Business
Week has an interview with Linux Trovald. Very interesting and quite insightful. My favourite quote
Q: Some say Linux and a lot of open-source projects really aren't
innovative, that they're copies of commercial products. What's your
reaction to that?
A: I disagree. It's an easy argument to make. One reason
people make it is that, in open source, they don't see the
revolutionary new versions magically appearing. In comparison, look at
commercial closed systems. They make a new release every year or
three to four years with a huge marketing splash. They make it look
very different. But it's a circus to make it look like a sudden
innovation.
In open source, you don't have a circus. You don't
see a sudden explosion. It's not done that way. All development is
very gradual -- whether commercial or open source. Even when you have
a big thinker coming along with a new idea, actually getting it
working takes a lot of sweat and tears.
There's innovation in
Linux.

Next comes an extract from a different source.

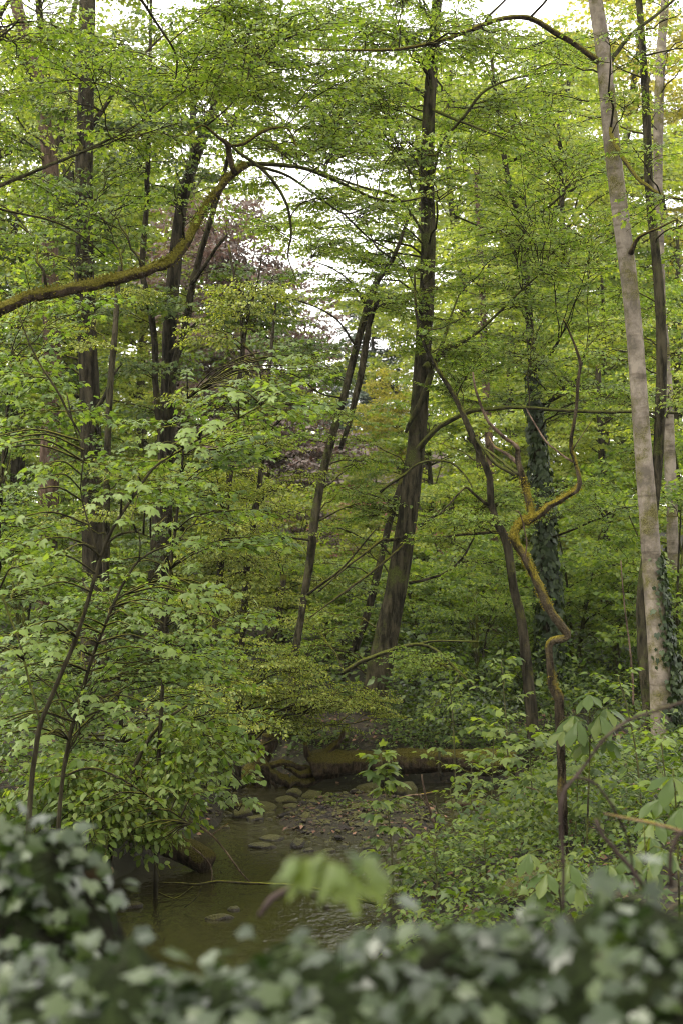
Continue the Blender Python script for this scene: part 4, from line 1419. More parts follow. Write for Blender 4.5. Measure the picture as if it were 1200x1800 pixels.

There are some really good technical features that I'm proud
of. There are capabilities in Linux that aren't in other operating
systems. A lot of them are about performance. They're internal ways of
doing things in a very efficient manner. In a kernel, you're trying to
hide the hard work from the application, rather than exposing the
complexity.
As a result of these innovations, you get good
performance, better security. Linux is actually very stable. People
complain about how long it takes us to develop new versions, but we
made sure that with new upgrades, old programs continue to run. We
have programs written in 1992 that will run on the latest
versions.Also it's good to copy good ideas. It should be
encouraged. We don't say Einstein was a really smart guy and we should
come up with a better theory of relativity. We build on top of his
good ideas and have new exciting quests.